Question

I am running a sql script on mysql 5.7.18 ubuntu server 16.04 that does a large number of updates in one table. Each one of the 50k updates takes under a second but the total run time is very long (>20m).

I can see from PROCESSLIST that only one thread is running and is processing the updates one-by-one.

How can I use multiple threads to speed the execution ?

Was it helpful?

Solution

Because you wrote "each one of the..." it sounds like you are updating individual rows. Rather than doing a row at a time, have you explored writing the SQL so you are letting the DB update many rows in one SQL statement? That will likely get you much better performance than trying to multi-thread manually.

OTHER TIPS

From Book: High Performance MySQL - 2nd Ddition - 2008

MySQL can’t execute a single query in parallel on many CPUs. This is a feature offered by some other database servers, but not MySQL. We mention it so that you won’t spend a lot of time trying to figure out how to get parallel query execution on MySQL!

https://www.oreilly.com/library/view/high-performance-mysql/9780596101718/ch04.html

From Percona blog - 23 Jan 2019

Finally: MySQL 8.0.14 has (for now limited) an ability to perform parallel query execution. At the time of writing it is limited to select count(*) from table queries as well as check table queries.

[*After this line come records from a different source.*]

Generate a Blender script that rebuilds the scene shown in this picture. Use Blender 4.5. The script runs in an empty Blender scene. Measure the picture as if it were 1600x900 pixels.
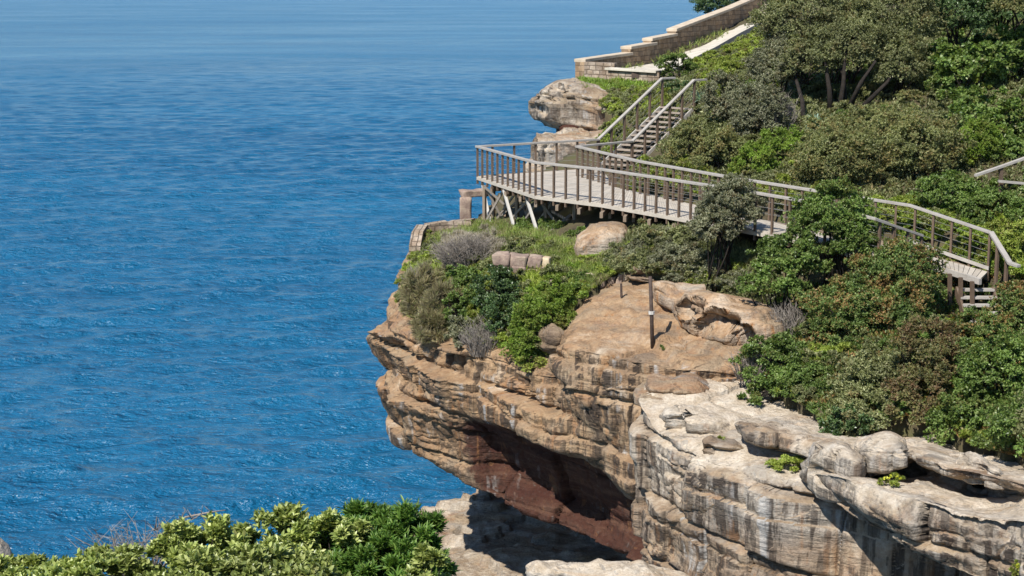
import bpy, math, random
import numpy as np
from mathutils import Vector

C = bpy.context.scene
COL = C.collection
R = math.radians

# ---------------------------------------------------------------- camera
F = 2537.0                      # focal length in pixels of the 1600 px wide photograph
PITCH = R(10.5)
cam_d = bpy.data.cameras.new('camera')
cam = bpy.data.objects.new('camera', cam_d)
COL.objects.link(cam)
cam_d.sensor_width = 36.0
cam_d.lens = 36.0 * F / 1600.0
cam_d.clip_start = 0.1
cam_d.clip_end = 60000
cam.location = (0, 0, 0)
cam.rotation_euler = (R(90) - PITCH, 0, 0)
C.camera = cam
SEA = -25.0

# ---------------------------------------------------------------- light
SUN_EL, SUN_AZ = R(49), R(212)          # azimuth clockwise from +Y: behind the camera and to its left
w = bpy.data.worlds.new('World')
C.world = w
w.use_nodes = True
nt = w.node_tree
sky = nt.nodes.new('ShaderNodeTexSky')
sky.sky_type = 'NISHITA'
sky.sun_disc = False
sky.sun_elevation = SUN_EL
sky.sun_rotation = SUN_AZ
sky.air_density = 1.0
sky.dust_density = 0.0
sky.ozone_density = 4.0
tint = nt.nodes.new('ShaderNodeMix'); tint.data_type = 'RGBA'; tint.blend_type = 'MULTIPLY'; tint.inputs[0].default_value = 1.0
tint.inputs[7].default_value = (0.86, 0.97, 1.05, 1)
nt.links.new(sky.outputs[0], tint.inputs[6])
nt.links.new(tint.outputs[2], nt.nodes['Background'].inputs[0])
nt.nodes['Background'].inputs[1].default_value = 0.09
sd = bpy.data.lights.new('sun', 'SUN')
sun = bpy.data.objects.new('sun', sd)
COL.objects.link(sun)
sd.energy = 5.0
sd.angle = R(0.5)
sd.color = (1.0, 0.95, 0.87)
sdir = Vector((math.sin(SUN_AZ) * math.cos(SUN_EL), math.cos(SUN_AZ) * math.cos(SUN_EL), math.sin(SUN_EL)))
sun.rotation_euler = sdir.to_track_quat('Z', 'Y').to_euler()
C.view_settings.view_transform = 'Standard'
C.view_settings.look = 'None'
C.view_settings.exposure = 0.50
C.view_settings.gamma = 1.0
C.view_settings.use_curve_mapping = False
C.render.engine = 'CYCLES'
C.cycles.max_bounces = 6
C.cycles.transparent_max_bounces = 8
C.cycles.use_denoising = True

# ---------------------------------------------------------------- helpers
def ray(px, py):
    a, b = (px - 800) / F, (450 - py) / F
    c, s = math.cos(PITCH), math.sin(PITCH)
    return np.array([a, c + s * b, -s + c * b])

def at(px, py, Y):
    d = ray(px, py)
    return d * (Y / d[1])

def atz(px, py, z):
    d = ray(px, py)
    return d * (z / d[2])

def proj(P):
    P = np.asarray(P)
    c, s = math.cos(PITCH), math.sin(PITCH)
    dep = P[..., 1] * c - P[..., 2] * s
    up = P[..., 1] * s + P[..., 2] * c
    return 800 + F * P[..., 0] / dep, 450 - F * up / dep

def _hash(ix, iy, iz, seed):
    h = (ix.astype(np.int64) * 374761393 + iy.astype(np.int64) * 668265263 + iz.astype(np.int64) * 2147483647 + seed * 974634721) & 0xFFFFFFFF
    h = ((h ^ (h >> 13)) * 1274126177) & 0xFFFFFFFF
    h = ((h ^ (h >> 15)) * 2246822519) & 0xFFFFFFFF
    return ((h ^ (h >> 16)) & 0xFFFFFF) / float(0xFFFFFF) * 2 - 1

def vnoise(P, seed=0):
    P = np.asarray(P, float)
    i = np.floor(P).astype(np.int64)
    f = P - i
    f = f * f * f * (f * (f * 6 - 15) + 10)
    out = 0
    for dx in (0, 1):
        wx = f[..., 0] if dx else 1 - f[..., 0]
        for dy in (0, 1):
            wy = f[..., 1] if dy else 1 - f[..., 1]
            for dz in (0, 1):
                wz = f[..., 2] if dz else 1 - f[..., 2]
                out = out + wx * wy * wz * _hash(i[..., 0] + dx, i[..., 1] + dy, i[..., 2] + dz, seed)
    return out

def fbm(P, oct=4, seed=0):
    P = np.asarray(P, float)
    s, a, t = 0, 1.0, 0
    for k in range(oct):
        s = s + a * vnoise(P * (2.03 ** k) + k * 13.7, seed + k)
        t += a
        a *= 0.5
    return s / t

def tag(o, label=None, cat=None, group=None, kind=None):
    if label: o['label'] = label
    if cat: o['category'] = cat
    if group: o['group'] = group
    if kind: o['kind'] = kind
    return o

def empty(name, loc, label, cat, group=None):
    o = bpy.data.objects.new(name, None)
    o.empty_display_size = 0.2
    COL.objects.link(o)
    o.location = [float(v) for v in loc]
    return tag(o, label, cat, group)

def np_mesh(name, V, Q, mat, parent=None, smooth=True, attrs=None, uv=None):
    """Q: (n,4) or (n,3) index array.  World coordinates in; local to parent out."""
    V = np.asarray(V, float)
    if parent is not None:
        V = V - np.array(parent.location)
    me = bpy.data.meshes.new(name)
    Q = np.asarray(Q, np.int32)
    n, k = Q.shape
    me.vertices.add(len(V)); me.vertices.foreach_set('co', V.astype(np.float32).ravel())
    me.loops.add(n * k); me.loops.foreach_set('vertex_index', Q.ravel())
    me.polygons.add(n); me.polygons.foreach_set('loop_start', np.arange(0, n * k, k, dtype=np.int32))
    me.update(calc_edges=True)
    if smooth:
        me.polygons.foreach_set('use_smooth', np.ones(n, bool))
    if attrs:
        for an, av in attrs.items():
            a = me.attributes.new(an, 'FLOAT', 'POINT')
            a.data.foreach_set('value', np.asarray(av, np.float32).ravel())
    me.materials.append(mat)
    o = bpy.data.objects.new(name, me)
    COL.objects.link(o)
    if parent is not None:
        o.parent = parent
    return o

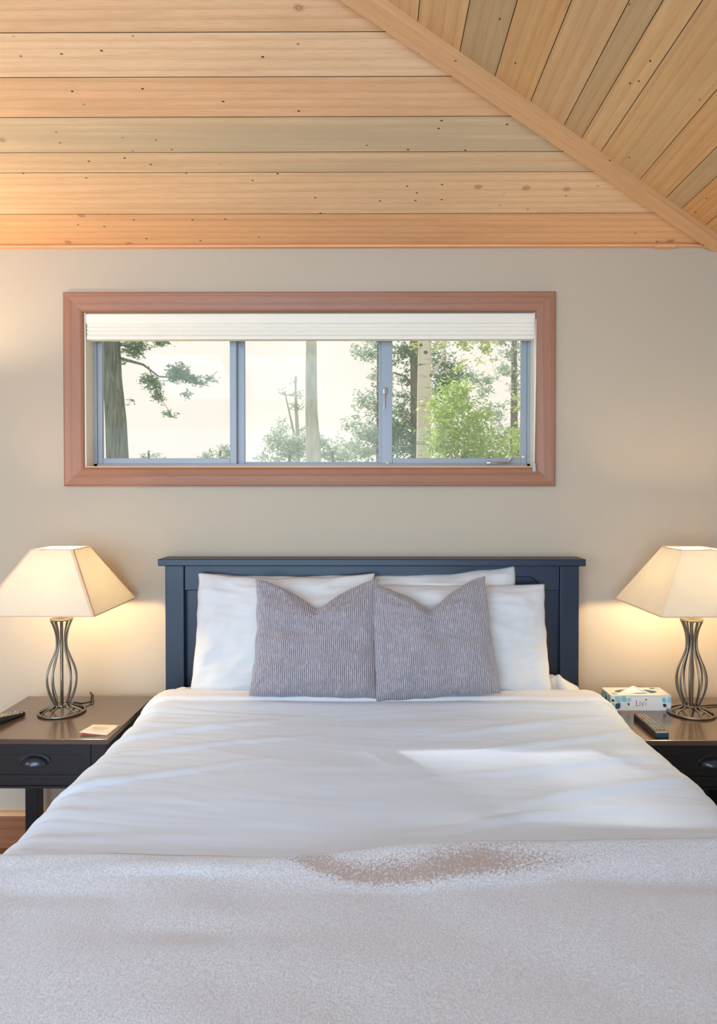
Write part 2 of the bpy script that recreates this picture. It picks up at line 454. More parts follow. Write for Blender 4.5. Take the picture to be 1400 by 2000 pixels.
def boards(key, edges, axis, tones, greys):
    polys = []
    for i in range(len(edges) - 1):
        e0, e1 = edges[i], edges[i + 1]
        lo, hi = (min(e0, e1) + GAP / 2, max(e0, e1) - GAP / 2)
        p = regions[key]
        if axis == 'y': p = clip(clip(p, 0, 1, -lo if key == 'A' else hi), 0, -1, hi if key == 'A' else -lo)
        else: p = clip(clip(p, 1, 0, hi), -1, 0, -lo)
        if len(p) < 3: continue
        off = random.uniform(0, 40); tn = tones[i] if i < len(tones) else random.choice(tones); gr = greys[i] if i < len(greys) else random.random() * .5
        pts = [(x, y, zz[key](x, y)) for x, y in p]
        uvs = [((x + off, y * 1.05 + off * .7) if axis == 'y' else (y + off, x * 1.02 + off * .7)) for x, y in p]
        polys.append((pts, uvs, tn, gr))
    return polys
def mk(key, name, edges, axis, tones, greys):
    o = strip_mesh(name, boards(key, edges, axis, tones, greys), M['ceil'])
    return o
pa = boards('A', edgesA, 'y', toneA, greyA) + boards('B', edgesB, 'x', toneB, greyB)
eC = [XL]; 
while eC[-1] < cx_ + .2: eC.append(eC[-1] + random.choice([.12, .15, .18]))
eD = [YF]
while eD[-1] < YF + apex + .2: eD.append(eD[-1] + random.choice([.13, .16, .19]))
pa += boards('C', eC, 'x', toneB[::-1], greyB) + boards('D', eD, 'y', toneA[::-1], greyA)
strip_mesh('ceiling', pa, M['ceil'])
# roof deck behind the board gaps
b = MB()
for k, p in regions.items():
    lo = [(x, y, zz[k](x, y) + .006) for x, y in p]; hi = [(x, y, z + .14) for x, y, z in lo]
    b.face(lo); b.face(hi)
for (x, y) in ((XL, 0), (XR, 0), (XR, YF), (XL, YF)): pass
tag(b.build('ceiling', M['dark_gap']), kind='structure')

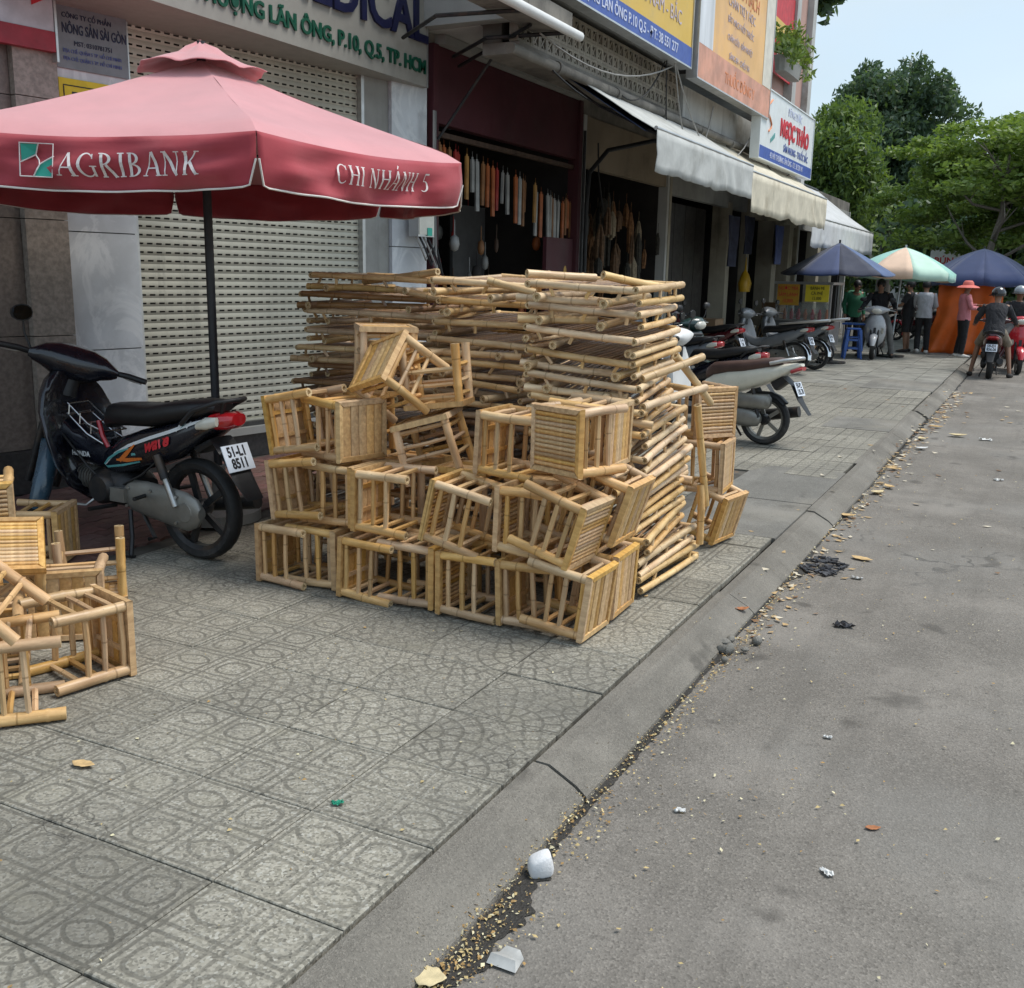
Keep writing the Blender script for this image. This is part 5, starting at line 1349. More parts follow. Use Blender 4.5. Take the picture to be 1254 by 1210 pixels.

https://www.percona.com/blog/2019/01/23/mysql-8-0-14-a-road-to-parallel-query-execution-is-wide-open/

Few suggestions:

Make sure you have defined proper index. To define them, read the beautiful answer posted by Gordon Linoff here a SO answer

Secondly, Refer this SO answer. It tells you about optimization tricks like

show create table table1;
explain select * from table1

and

OPTIMIZE TABLE table1;

Basically, both the answers talk about index.

I don't think that MySQL natively supports any kind of multi-threading. There is concept called sharding that may help you. This requires that you install a plugin for running.

more information and a Shard tool can be found here: https://www.percona.com/blog/2014/01/07/increasing-slow-query-performance-with-parallel-query-execution/

EDIT: You have already made a comment that you can't change your query. I'm afraid that you may be stuck in a single threaded world. I think that Oracle does this on purpose to get you interested in their software and ready to upgrade.

You can get some benefit (in InnoDB) with innodb_flush_log_at_trx_commit = 2.

You can avoid a lot of overhead if you first insert into a "staging" table, then copy into the 'real' table. This discusses such.

I hope that your 50K is just a burst. If you have that continually, your disk will quickly fill up.